Inside the Goulburn to Sydney cancellation

Yesterday the Goulburn to Sydney should have been run and should have been won. Owing to the last minute cancellation in the name of rider safety, however, there was no celebrating. The events leading up to the cancellation of the Goulburn to Sydney remain murky, with the timelines provided by key stakeholders involved in the running of the event not quite adding up.

According to a variety of sources, it was made abundantly clear to Cycling Australia (CA) that anything other than a rolling road closure and the teams would not race. Drapac Cycling director Agostino Giramondo told Cyclingnews that that was certainly his understanding of the events.

"I said to them [Cycling Australia] at the forum in January, 'I don't care if I've paid for flights, I don't care if I've got accommodation. I could be on the start line and paid for a meal the night before and breakfast that morning, if I get to the start-line and the race goes down the highway, we're pulling out and going home.'"

Cycling Australia National Manager Sean Muir confirmed this in January in an interview with Ride Cycling Review when he said that "the teams made it very clear that it's a rolling road closure, or a fully closed road, or nothing."

Cyclingnews put a number of questions to Cycling Australia over why they had planned for the race to go ahead without a rolling road closure as sought by teams and what communication had existed between parties over the status of the race. Muir responded by stating that CA had been doing their utmost to secure a rolling road closure but were essentially at a dead end.

"The aim of the race organisers, Cycling NSW and Cycling Australia was to ensure that a quality event was implemented, catering for the safety of riders and commercial needs of sponsors involved," said Muir. "Efforts have been made since October 2012 to ensure the organisers and local authorities were aware of the safety concerns, and that all alternative options were investigated."

When asked by Cyclingnews about his recollection of events, however, Goulburn to Sydney Race Director Michael Gleeson believes he was not made aware of the requirement for rolling road closures until April 2013, haff a year later than CA claim.

"We only really heard about it [rolling road closures] at a meeting with Cycling Australia in April this year," he explained.

On a different note, locals have been left lamenting what many saw as an opportunity to improve upon the race by using sections of roads running parallel to the Hume Hwy instead of the national carriageway. This would have lengthened the race out to around 220km and added more interesting terrain to the parcours.

"All possible options were discussed, and investigated with local authorities and race organisers," explained Muir. "Unfortunately utilising back roads, to avoid racing along the freeway did not have the support of local authorities. This was due to the condition of the roads, including the width and surface quality of some of the roads that would be used."

Communication breakdown?

Team managers consulted by Cyclingnews highlighted that the biggest let down over the Goulburn cancellation revolved around the lack of communication between CA and participating teams. Some teams were left pondering why it was not made clear to them that the race was not going to be going ahead as a rolling road closure whilst entry money was being accepted, and whilst accommodation and flights were being booked.
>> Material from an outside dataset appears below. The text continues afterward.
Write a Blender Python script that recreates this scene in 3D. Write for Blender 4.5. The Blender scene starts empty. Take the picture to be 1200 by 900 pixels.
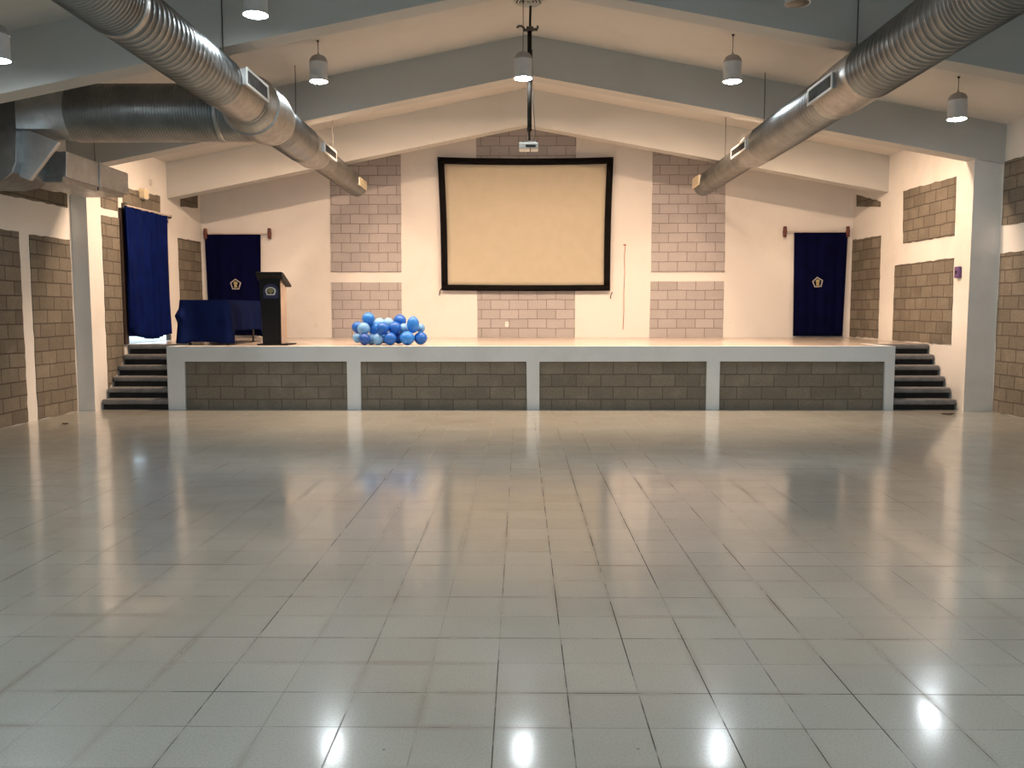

From a team perspective, Giramondo claimed that Drapac had heard nothing from CA despite the thin ice the race was skating on.

"Well, apart from our discussion at nationals early in January, there hasn't been a discussion," said Giramondo.

Muir acknowledged that communication from CA had fallen short.

"We cannot dispute that communication to teams about this event has been poor, and this is a matter that we recognise and must work to improve upon to avoid a repeat in future," agreed Muir. "Due to the ongoing uncertainty around the route and road closures the information to teams (and the wider racing community) was not acceptable. This situation allowed for speculation and misinformation which was most unfortunate. Despite this we still believe that, although the late timing was not ideal, the best decision was made in interests of rider safety to cancel the race."

And with admitted poor communication on CA's behalf, some teams that have been left out of pocket are wondering, why then, should they bear the costs? If they knew that the race was going ahead down the Hume Hwy without a rolling road closure as protested against, they would not have put plans -and money- in motion to travel to the race in the first place.

As Giramondo explains, the situation was indeed dogmatic for those intending to race.

"One of the teams I spoke to –which is not a high profile team- I just asked him I said 'are you going to Goulburn?' And he said 'yes.'

"I said 'you know it's on the highway?' And he said 'no, we're not going, if you're telling me it's on the highway, we're not going.'"

But on the note of who should bear the costs, CA were unclear in giving an answer.

"Cancelling the Goulburn to Sydney is not an ideal situation for all parties involved," said Muir. "The teams and riders who had already booked their travel and accommodation, the race organisers who have got within two weeks of implementing the event, Cycling NSW losing a major event from their calendar and the wider cycling community losing a piece of Australia's cycling history. However, we value the safety of the riders racing in the NRS above all else and it was with this in mind that the final decision was made."

And on the note of safety, Muir and Giramondo are in furious agreement.

"At the end of the day, I'm not here to blame anyone, all I want is safety for the riders … my main concern as a DS is the safety of my riders and that I'm not going to compromise for anybody," said Giramondo.